Dataset records:
# # # #

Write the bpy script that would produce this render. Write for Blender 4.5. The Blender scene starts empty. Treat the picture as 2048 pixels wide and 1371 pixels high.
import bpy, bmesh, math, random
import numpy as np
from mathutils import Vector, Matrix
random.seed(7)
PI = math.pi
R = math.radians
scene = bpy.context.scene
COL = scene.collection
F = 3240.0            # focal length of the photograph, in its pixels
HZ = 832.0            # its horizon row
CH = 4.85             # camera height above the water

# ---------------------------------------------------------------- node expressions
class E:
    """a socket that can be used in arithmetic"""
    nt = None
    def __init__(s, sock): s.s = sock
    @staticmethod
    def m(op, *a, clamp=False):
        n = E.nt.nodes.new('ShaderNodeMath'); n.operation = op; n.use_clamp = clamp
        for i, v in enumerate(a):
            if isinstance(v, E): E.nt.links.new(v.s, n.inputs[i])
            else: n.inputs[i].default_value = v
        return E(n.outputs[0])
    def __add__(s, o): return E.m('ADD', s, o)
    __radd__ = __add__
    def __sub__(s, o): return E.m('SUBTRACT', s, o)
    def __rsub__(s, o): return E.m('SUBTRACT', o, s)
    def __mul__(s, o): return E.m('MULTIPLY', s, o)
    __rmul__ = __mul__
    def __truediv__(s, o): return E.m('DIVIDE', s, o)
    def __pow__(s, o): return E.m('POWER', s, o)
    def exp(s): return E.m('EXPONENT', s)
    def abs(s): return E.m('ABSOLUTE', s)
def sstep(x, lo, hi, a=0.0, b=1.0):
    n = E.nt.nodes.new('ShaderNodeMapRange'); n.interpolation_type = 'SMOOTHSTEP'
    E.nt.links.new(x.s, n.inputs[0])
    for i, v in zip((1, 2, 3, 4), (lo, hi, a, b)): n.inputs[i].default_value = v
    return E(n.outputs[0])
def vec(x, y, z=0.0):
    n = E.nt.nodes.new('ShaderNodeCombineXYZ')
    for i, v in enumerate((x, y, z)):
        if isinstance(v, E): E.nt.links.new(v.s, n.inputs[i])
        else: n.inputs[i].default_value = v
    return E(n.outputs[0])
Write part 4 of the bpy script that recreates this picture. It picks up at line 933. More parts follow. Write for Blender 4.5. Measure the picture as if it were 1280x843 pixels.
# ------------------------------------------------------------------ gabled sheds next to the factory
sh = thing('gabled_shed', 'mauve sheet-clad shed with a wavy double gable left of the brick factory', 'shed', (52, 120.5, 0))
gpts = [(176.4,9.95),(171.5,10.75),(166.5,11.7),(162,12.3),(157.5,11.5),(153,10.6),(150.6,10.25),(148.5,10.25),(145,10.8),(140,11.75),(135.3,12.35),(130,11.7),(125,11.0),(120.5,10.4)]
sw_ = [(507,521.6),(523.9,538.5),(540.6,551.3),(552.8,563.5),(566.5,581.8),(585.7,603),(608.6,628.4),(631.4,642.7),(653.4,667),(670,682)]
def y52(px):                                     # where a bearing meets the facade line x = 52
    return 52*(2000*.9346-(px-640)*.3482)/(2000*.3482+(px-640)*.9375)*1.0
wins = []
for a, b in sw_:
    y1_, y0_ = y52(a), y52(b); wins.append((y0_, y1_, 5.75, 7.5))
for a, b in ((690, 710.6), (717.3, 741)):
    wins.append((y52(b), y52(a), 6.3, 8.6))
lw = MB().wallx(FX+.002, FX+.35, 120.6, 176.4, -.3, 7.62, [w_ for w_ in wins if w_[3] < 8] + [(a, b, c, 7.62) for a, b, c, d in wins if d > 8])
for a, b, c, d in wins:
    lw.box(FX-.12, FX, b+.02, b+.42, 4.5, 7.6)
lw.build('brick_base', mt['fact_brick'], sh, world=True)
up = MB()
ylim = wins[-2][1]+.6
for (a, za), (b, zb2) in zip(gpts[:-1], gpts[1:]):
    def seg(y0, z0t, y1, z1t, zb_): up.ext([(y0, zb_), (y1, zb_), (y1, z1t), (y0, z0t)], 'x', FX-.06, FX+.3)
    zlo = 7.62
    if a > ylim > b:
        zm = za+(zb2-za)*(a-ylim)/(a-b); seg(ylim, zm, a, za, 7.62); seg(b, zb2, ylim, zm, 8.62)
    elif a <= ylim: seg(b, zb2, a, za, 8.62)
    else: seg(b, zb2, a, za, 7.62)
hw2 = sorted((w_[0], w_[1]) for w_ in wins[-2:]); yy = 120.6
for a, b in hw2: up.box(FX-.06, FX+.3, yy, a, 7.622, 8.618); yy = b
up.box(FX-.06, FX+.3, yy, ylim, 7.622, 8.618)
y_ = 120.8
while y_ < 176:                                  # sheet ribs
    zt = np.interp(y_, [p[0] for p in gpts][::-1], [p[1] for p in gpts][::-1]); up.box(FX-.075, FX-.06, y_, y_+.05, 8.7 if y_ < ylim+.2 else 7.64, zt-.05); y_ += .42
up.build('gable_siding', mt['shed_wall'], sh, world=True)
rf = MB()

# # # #

Every record above should be output exactly.

Write the bpy script that would produce this render. Write for Blender 4.5. The Blender scene starts empty. Treat the picture as 2048 pixels wide and 1371 pixels high.
import bpy, bmesh, math, random
import numpy as np
from mathutils import Vector, Matrix
random.seed(7)
PI = math.pi
R = math.radians
scene = bpy.context.scene
COL = scene.collection
F = 3240.0            # focal length of the photograph, in its pixels
HZ = 832.0            # its horizon row
CH = 4.85             # camera height above the water

# ---------------------------------------------------------------- node expressions
class E:
    """a socket that can be used in arithmetic"""
    nt = None
    def __init__(s, sock): s.s = sock
    @staticmethod
    def m(op, *a, clamp=False):
        n = E.nt.nodes.new('ShaderNodeMath'); n.operation = op; n.use_clamp = clamp
        for i, v in enumerate(a):
            if isinstance(v, E): E.nt.links.new(v.s, n.inputs[i])
            else: n.inputs[i].default_value = v
        return E(n.outputs[0])
    def __add__(s, o): return E.m('ADD', s, o)
    __radd__ = __add__
    def __sub__(s, o): return E.m('SUBTRACT', s, o)
    def __rsub__(s, o): return E.m('SUBTRACT', o, s)
    def __mul__(s, o): return E.m('MULTIPLY', s, o)
    __rmul__ = __mul__
    def __truediv__(s, o): return E.m('DIVIDE', s, o)
    def __pow__(s, o): return E.m('POWER', s, o)
    def exp(s): return E.m('EXPONENT', s)
    def abs(s): return E.m('ABSOLUTE', s)
def sstep(x, lo, hi, a=0.0, b=1.0):
    n = E.nt.nodes.new('ShaderNodeMapRange'); n.interpolation_type = 'SMOOTHSTEP'
    E.nt.links.new(x.s, n.inputs[0])
    for i, v in zip((1, 2, 3, 4), (lo, hi, a, b)): n.inputs[i].default_value = v
    return E(n.outputs[0])
def vec(x, y, z=0.0):
    n = E.nt.nodes.new('ShaderNodeCombineXYZ')
    for i, v in enumerate((x, y, z)):
        if isinstance(v, E): E.nt.links.new(v.s, n.inputs[i])
        else: n.inputs[i].default_value = v
    return E(n.outputs[0])
Write part 4 of the bpy script that recreates this picture. It picks up at line 933. More parts follow. Write for Blender 4.5. Measure the picture as if it were 1280x843 pixels.
# ------------------------------------------------------------------ gabled sheds next to the factory
sh = thing('gabled_shed', 'mauve sheet-clad shed with a wavy double gable left of the brick factory', 'shed', (52, 120.5, 0))
gpts = [(176.4,9.95),(171.5,10.75),(166.5,11.7),(162,12.3),(157.5,11.5),(153,10.6),(150.6,10.25),(148.5,10.25),(145,10.8),(140,11.75),(135.3,12.35),(130,11.7),(125,11.0),(120.5,10.4)]
sw_ = [(507,521.6),(523.9,538.5),(540.6,551.3),(552.8,563.5),(566.5,581.8),(585.7,603),(608.6,628.4),(631.4,642.7),(653.4,667),(670,682)]
def y52(px):                                     # where a bearing meets the facade line x = 52
    return 52*(2000*.9346-(px-640)*.3482)/(2000*.3482+(px-640)*.9375)*1.0
wins = []
for a, b in sw_:
    y1_, y0_ = y52(a), y52(b); wins.append((y0_, y1_, 5.75, 7.5))
for a, b in ((690, 710.6), (717.3, 741)):
    wins.append((y52(b), y52(a), 6.3, 8.6))
lw = MB().wallx(FX+.002, FX+.35, 120.6, 176.4, -.3, 7.62, [w_ for w_ in wins if w_[3] < 8] + [(a, b, c, 7.62) for a, b, c, d in wins if d > 8])
for a, b, c, d in wins:
    lw.box(FX-.12, FX, b+.02, b+.42, 4.5, 7.6)
lw.build('brick_base', mt['fact_brick'], sh, world=True)
up = MB()
ylim = wins[-2][1]+.6
for (a, za), (b, zb2) in zip(gpts[:-1], gpts[1:]):
    def seg(y0, z0t, y1, z1t, zb_): up.ext([(y0, zb_), (y1, zb_), (y1, z1t), (y0, z0t)], 'x', FX-.06, FX+.3)
    zlo = 7.62
    if a > ylim > b:
        zm = za+(zb2-za)*(a-ylim)/(a-b); seg(ylim, zm, a, za, 7.62); seg(b, zb2, ylim, zm, 8.62)
    elif a <= ylim: seg(b, zb2, a, za, 8.62)
    else: seg(b, zb2, a, za, 7.62)
hw2 = sorted((w_[0], w_[1]) for w_ in wins[-2:]); yy = 120.6
for a, b in hw2: up.box(FX-.06, FX+.3, yy, a, 7.622, 8.618); yy = b
up.box(FX-.06, FX+.3, yy, ylim, 7.622, 8.618)
y_ = 120.8
while y_ < 176:                                  # sheet ribs
    zt = np.interp(y_, [p[0] for p in gpts][::-1], [p[1] for p in gpts][::-1]); up.box(FX-.075, FX-.06, y_, y_+.05, 8.7 if y_ < ylim+.2 else 7.64, zt-.05); y_ += .42
up.build('gable_siding', mt['shed_wall'], sh, world=True)
rf = MB()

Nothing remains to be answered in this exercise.